Every game matters, but the No. 10 Maryland men's basketball team will probably never play one that matters less than the one scheduled for Sunday night at Nebraska. The Terrapins are locked into the second seed and a double-bye in the Big Ten Tournament, which starts next week, so all a loss against the Cornhuskers would do to Maryland is drop the Terps from, say, a No. 3 seed in the NCAA Tournament to a No. 4. That's unless Maryland goes on a run in the conference tournament, in which case even a season-worst loss to Nebraska could be rendered mostly moot.

From there, though, every game Maryland plays will be highly consequential, even make-or-break. The Terps have set out to instill that mentality – or something close to it – for Sunday's regular season finale.

"I think it's pretty easy, because I just get after them in practice pretty hard," Maryland coach Mark Turgeon said.

In particular, Turgeon said Maryland wants to finish with a record above .500 on the road in league play. A win Sunday would accomplish that, with Maryland currently sitting at 4-4 in conference away games.

"We've talked about, when this week started, the selection committee likes road wins," Turgeon said. "We've got a chance to get two this week, so we got one [on Tuesday against Rutgers], and we've got another opportunity at Nebraska on Sunday. You're always just trying to win as many games as you can, be as good of a team as you can. So, we'll see."

It hasn't been long since Maryland and Nebraska last saw each other. The Terps scurried away from the decidedly pesky Huskers for a four-point home win on Feb. 19, at a time when Maryland had lost three recent games and didn't look like nearly the team it looks like now. As it turns out, the Terps haven't lost since.

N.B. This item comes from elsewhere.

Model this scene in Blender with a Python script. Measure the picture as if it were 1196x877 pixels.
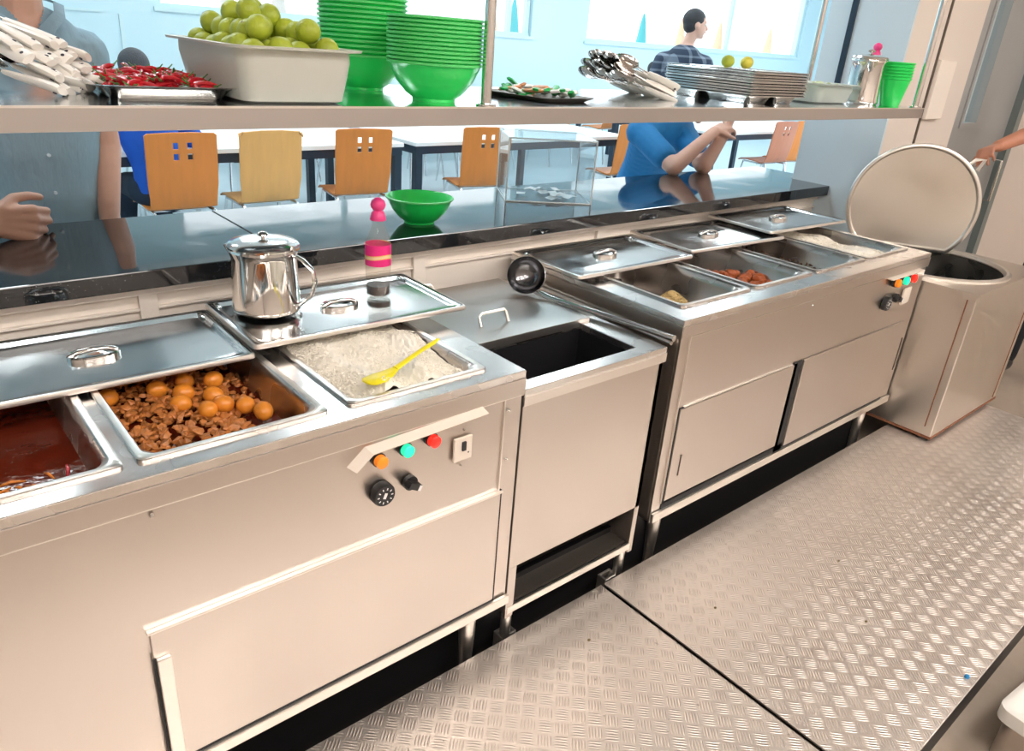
import bpy, bmesh, math, random
from mathutils import Vector, Matrix
random.seed(7)
PI = math.pi
for o in list(bpy.data.objects): bpy.data.objects.remove(o)
S = bpy.context.scene
C = S.collection

# ------------------------------------------------------------ camera, world, exposure
cam_d = bpy.data.cameras.new('camera'); cam = bpy.data.objects.new('camera', cam_d); C.objects.link(cam)
cam.location = (0, 0, 1.38)
cam.rotation_euler = (math.radians(65.569), math.radians(-4.102), math.radians(-40.095))
cam_d.sensor_width = 36.0; cam_d.lens = 873.54*36/1196; cam_d.clip_start = .05
S.camera = cam
S.view_settings.view_transform = 'Standard'; S.view_settings.look = 'None'
S.view_settings.gamma = 1.0; S.view_settings.use_curve_mapping = False
S.view_settings.exposure = 0.30
W = bpy.data.worlds.new('world'); S.world = W; W.use_nodes = True
W.node_tree.nodes['Background'].inputs[0].default_value = (.86, .95, 1.0, 1)
W.node_tree.nodes['Background'].inputs[1].default_value = 2.0
KLIGHT = 22.0       # added kitchen lamp panels, out of view
DLIGHT = 17.0       # dining lamp panels

# ------------------------------------------------------------ materials
def mat(name, col, rough=.5, metal=0, spec=.5, var=0, vscale=8, bump=0, bscale=60, stretch=(1,1,1), rvar=0,
        trans=0, emit=None, estr=0, ior=None, coat=0, sub=0):
    m = bpy.data.materials.new(name); m.use_nodes = True
    nt = m.node_tree; b = nt.nodes['Principled BSDF']
    c4 = (*col, 1)
    b.inputs['Base Color'].default_value = c4
    b.inputs['Roughness'].default_value = rough; b.inputs['Metallic'].default_value = metal
    b.inputs['Specular IOR Level'].default_value = spec
    if ior: b.inputs['IOR'].default_value = ior
    if coat: b.inputs['Coat Weight'].default_value = coat; b.inputs['Coat Roughness'].default_value = .05
    if trans: b.inputs['Transmission Weight'].default_value = trans
    if sub:
        b.inputs['Subsurface Weight'].default_value = sub; b.inputs['Subsurface Scale'].default_value = .01
    if emit: b.inputs['Emission Color'].default_value = (*emit, 1); b.inputs['Emission Strength'].default_value = estr
    tc = nt.nodes.new('ShaderNodeTexCoord'); mp = nt.nodes.new('ShaderNodeMapping')
    nt.links.new(tc.outputs['Object'], mp.inputs[0]); mp.inputs['Scale'].default_value = stretch
    if var or rvar:
        n = nt.nodes.new('ShaderNodeTexNoise'); n.inputs['Scale'].default_value = vscale; n.inputs['Detail'].default_value = 1.0 if metal else 5
        nt.links.new(mp.outputs[0], n.inputs[0])
        if var:
            mx = nt.nodes.new('ShaderNodeMix'); mx.data_type = 'RGBA'
            mx.inputs[6].default_value = (*[max(0, v*(1-var)) for v in col], 1)
            mx.inputs[7].default_value = (*[min(1, v*(1+var)) for v in col], 1)
            nt.links.new(n.outputs[0], mx.inputs[0]); nt.links.new(mx.outputs[2], b.inputs['Base Color'])
        if rvar:
            mr = nt.nodes.new('ShaderNodeMapRange'); mr.inputs[1].default_value = .3; mr.inputs[2].default_value = .7
            mr.inputs[3].default_value = max(.02, rough-rvar); mr.inputs[4].default_value = rough+rvar
            nt.links.new(n.outputs[0], mr.inputs[0]); nt.links.new(mr.outputs[0], b.inputs['Roughness'])
    if bump:
        n2 = nt.nodes.new('ShaderNodeTexNoise'); n2.inputs['Scale'].default_value = bscale; n2.inputs['Detail'].default_value = 4
        nt.links.new(mp.outputs[0], n2.inputs[0])
        bp = nt.nodes.new('ShaderNodeBump'); bp.inputs['Strength'].default_value = bump; bp.inputs['Distance'].default_value = .01
        nt.links.new(n2.outputs[0], bp.inputs['Height']); nt.links.new(bp.outputs[0], b.inputs['Normal'])
    return m

def clear_mat(name, tint, refl_rough=.03, fac=None, body=0.0, bodycol=(.8,.85,.9)):
    """thin clear sheet: transparent + fresnel gloss (+ a little milky body)"""
    m = bpy.data.materials.new(name); m.use_nodes = True; nt = m.node_tree
    for n in list(nt.nodes): nt.nodes.remove(n)
    out = nt.nodes.new('ShaderNodeOutputMaterial'); tr = nt.nodes.new('ShaderNodeBsdfTransparent'); gl = nt.nodes.new('ShaderNodeBsdfGlossy')
    tr.inputs[0].default_value = (*tint, 1); gl.inputs['Roughness'].default_value = refl_rough
    mx = nt.nodes.new('ShaderNodeMixShader'); fr = nt.nodes.new('ShaderNodeLayerWeight'); fr.inputs[0].default_value = .5
    pw = nt.nodes.new('ShaderNodeMath'); pw.operation = 'POWER'; pw.inputs[1].default_value = 5
    ma = nt.nodes.new('ShaderNodeMath'); ma.operation = 'MULTIPLY_ADD'; ma.inputs[1].default_value = .7; ma.inputs[2].default_value = .035
    nt.links.new(fr.outputs['Facing'], pw.inputs[0]); nt.links.new(pw.outputs[0], ma.inputs[0]); nt.links.new(ma.outputs[0], mx.inputs[0])
    base = tr
    if body:
        df = nt.nodes.new('ShaderNodeBsdfDiffuse'); df.inputs[0].default_value = (*bodycol, 1)
        m2 = nt.nodes.new('ShaderNodeMixShader'); m2.inputs[0].default_value = body
        nt.links.new(tr.outputs[0], m2.inputs[1]); nt.links.new(df.outputs[0], m2.inputs[2]); base = m2
    nt.links.new(base.outputs[0], mx.inputs[1]); nt.links.new(gl.outputs[0], mx.inputs[2]); nt.links.new(mx.outputs[0], out.inputs[0])
    return m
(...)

"Nothing changes," forward Jon Graham said. "Every game is important. We want to finish out with the best regular season possible."

Turgeon said he has no plans to rest guard Melo Trimble or any of Maryland's other top contributors. Trimble had a challenging night against Rutgers, shooting just 3-of-13 from the field en route to 10 points. The Terps need Trimble to be at his best in postseason play to have any serious designs on championships, so Sunday could be an important tune-up for him as much as anything.

"This guy's been nothing short of unbelievable. He's only going to get better. The sky's the limit for him," Graham said. "But again, he is a rookie, he's going to have rookie mistakes. It's just natural."

Richaud Pack, the senior guard who often pairs with Trimble in Maryland's backcourt, said that even in the midst of Trimble's unsightly efficiency numbers against Rutgers, the freshman didn't play a poor game.

"A lot of the times, I think it looks like he's struggling, but he's not, if that makes sense," Pack said. "He's missing shots that he normally makes, and I don't consider that struggling. If he was playing out of character and fumbling the ball up the court, that's something that wouldn't be suspected."